WHAT YOU WILL DO:
List each line of the data that holds the word "from".

DATA SEGMENT:

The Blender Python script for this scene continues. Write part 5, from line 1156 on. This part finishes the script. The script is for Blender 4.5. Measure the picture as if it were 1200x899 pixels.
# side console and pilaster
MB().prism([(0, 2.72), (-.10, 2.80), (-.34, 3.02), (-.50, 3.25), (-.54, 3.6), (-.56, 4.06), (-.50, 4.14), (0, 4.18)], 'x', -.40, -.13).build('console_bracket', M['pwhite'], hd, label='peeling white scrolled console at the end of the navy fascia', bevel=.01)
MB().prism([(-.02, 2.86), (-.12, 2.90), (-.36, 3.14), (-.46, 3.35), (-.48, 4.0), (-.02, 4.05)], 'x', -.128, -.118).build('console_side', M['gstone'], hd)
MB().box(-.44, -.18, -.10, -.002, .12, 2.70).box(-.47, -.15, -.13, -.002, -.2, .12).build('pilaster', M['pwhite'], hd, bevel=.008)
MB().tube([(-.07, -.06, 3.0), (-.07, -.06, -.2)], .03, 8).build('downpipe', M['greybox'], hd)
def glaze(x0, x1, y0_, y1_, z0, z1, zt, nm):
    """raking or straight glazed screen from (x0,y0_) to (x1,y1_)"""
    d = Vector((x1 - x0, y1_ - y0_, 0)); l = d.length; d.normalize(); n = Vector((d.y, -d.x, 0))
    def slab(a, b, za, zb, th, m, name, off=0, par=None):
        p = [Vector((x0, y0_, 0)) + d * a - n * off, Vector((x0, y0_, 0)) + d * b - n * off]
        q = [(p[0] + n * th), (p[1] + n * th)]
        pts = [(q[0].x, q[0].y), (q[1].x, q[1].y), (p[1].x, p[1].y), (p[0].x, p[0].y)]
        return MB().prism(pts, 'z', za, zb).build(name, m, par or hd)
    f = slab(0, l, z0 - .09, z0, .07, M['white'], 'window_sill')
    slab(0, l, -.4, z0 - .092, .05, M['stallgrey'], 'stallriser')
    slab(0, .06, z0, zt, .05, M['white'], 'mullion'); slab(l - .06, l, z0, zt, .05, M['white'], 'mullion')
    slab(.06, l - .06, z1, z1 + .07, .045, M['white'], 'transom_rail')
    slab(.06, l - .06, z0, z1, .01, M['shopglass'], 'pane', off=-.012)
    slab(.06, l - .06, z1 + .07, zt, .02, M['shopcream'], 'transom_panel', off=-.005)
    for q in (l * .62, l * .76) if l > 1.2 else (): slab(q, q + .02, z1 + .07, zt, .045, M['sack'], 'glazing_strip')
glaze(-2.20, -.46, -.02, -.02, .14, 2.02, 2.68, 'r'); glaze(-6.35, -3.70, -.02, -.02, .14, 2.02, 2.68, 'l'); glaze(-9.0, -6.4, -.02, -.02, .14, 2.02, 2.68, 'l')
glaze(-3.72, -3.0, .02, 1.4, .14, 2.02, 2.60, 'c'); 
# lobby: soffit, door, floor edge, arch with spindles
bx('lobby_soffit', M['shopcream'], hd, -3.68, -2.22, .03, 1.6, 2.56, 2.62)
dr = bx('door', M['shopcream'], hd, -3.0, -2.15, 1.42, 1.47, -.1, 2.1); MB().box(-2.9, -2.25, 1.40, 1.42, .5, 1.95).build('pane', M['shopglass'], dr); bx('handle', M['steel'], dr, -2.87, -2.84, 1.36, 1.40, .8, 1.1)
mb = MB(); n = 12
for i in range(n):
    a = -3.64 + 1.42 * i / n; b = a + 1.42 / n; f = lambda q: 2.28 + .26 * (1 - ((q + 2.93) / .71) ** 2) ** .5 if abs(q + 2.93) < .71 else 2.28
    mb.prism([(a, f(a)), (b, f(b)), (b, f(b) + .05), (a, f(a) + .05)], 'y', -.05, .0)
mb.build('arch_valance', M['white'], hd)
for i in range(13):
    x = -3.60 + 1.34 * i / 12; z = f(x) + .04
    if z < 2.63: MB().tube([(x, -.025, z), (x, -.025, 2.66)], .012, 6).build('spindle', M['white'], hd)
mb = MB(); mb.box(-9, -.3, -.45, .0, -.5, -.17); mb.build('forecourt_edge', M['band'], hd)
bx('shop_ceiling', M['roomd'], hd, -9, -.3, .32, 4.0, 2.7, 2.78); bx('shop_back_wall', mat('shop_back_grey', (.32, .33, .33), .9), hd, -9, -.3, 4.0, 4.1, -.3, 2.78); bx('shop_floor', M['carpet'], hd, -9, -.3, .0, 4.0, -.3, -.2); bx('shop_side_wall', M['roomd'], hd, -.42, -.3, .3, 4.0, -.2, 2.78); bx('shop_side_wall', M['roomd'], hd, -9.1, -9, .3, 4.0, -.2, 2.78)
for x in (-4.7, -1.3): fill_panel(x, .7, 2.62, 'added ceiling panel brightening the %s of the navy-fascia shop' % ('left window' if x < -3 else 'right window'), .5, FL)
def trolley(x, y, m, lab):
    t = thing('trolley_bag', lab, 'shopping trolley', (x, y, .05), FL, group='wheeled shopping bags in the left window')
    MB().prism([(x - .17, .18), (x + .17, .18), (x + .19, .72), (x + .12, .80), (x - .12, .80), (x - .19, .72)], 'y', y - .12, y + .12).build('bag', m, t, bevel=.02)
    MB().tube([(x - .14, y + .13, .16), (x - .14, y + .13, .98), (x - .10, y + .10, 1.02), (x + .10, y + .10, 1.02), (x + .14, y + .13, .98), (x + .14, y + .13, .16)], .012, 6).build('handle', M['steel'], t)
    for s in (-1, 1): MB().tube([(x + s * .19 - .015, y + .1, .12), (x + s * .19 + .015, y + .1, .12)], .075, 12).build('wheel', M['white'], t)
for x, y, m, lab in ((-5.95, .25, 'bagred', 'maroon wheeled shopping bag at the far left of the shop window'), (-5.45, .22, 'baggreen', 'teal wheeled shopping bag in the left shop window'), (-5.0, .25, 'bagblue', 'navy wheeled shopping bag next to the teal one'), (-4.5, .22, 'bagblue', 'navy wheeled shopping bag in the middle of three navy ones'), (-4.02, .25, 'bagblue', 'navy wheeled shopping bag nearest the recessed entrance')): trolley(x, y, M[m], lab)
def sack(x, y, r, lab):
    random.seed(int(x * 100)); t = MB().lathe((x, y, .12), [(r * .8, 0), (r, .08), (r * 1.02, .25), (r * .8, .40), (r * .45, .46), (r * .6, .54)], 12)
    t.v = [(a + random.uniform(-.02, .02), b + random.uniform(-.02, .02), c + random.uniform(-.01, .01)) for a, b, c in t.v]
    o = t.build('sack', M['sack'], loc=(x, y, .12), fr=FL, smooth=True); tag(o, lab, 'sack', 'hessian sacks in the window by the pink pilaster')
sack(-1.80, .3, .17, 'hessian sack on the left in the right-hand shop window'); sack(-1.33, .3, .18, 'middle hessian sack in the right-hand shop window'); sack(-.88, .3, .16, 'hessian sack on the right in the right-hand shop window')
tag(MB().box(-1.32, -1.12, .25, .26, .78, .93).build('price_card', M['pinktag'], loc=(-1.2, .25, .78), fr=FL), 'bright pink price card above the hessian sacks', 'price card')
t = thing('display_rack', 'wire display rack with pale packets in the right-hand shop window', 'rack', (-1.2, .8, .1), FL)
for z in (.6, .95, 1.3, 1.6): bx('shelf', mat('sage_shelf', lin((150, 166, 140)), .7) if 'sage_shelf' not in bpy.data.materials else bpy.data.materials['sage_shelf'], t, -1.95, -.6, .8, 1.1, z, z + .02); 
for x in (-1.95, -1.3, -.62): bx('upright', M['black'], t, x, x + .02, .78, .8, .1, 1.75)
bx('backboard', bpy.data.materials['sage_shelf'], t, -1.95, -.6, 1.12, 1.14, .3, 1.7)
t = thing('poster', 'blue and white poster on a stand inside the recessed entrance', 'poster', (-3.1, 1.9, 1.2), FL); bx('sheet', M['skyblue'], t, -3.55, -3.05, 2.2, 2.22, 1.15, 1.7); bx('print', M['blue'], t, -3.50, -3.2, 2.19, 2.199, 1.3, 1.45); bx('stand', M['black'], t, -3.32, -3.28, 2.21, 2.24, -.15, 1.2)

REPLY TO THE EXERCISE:
The Blender Python script for this scene continues. Write part 5, from line 1156 on. This part finishes the script. The script is for Blender 4.5. Measure the picture as if it were 1200x899 pixels.
    """raking or straight glazed screen from (x0,y0_) to (x1,y1_)"""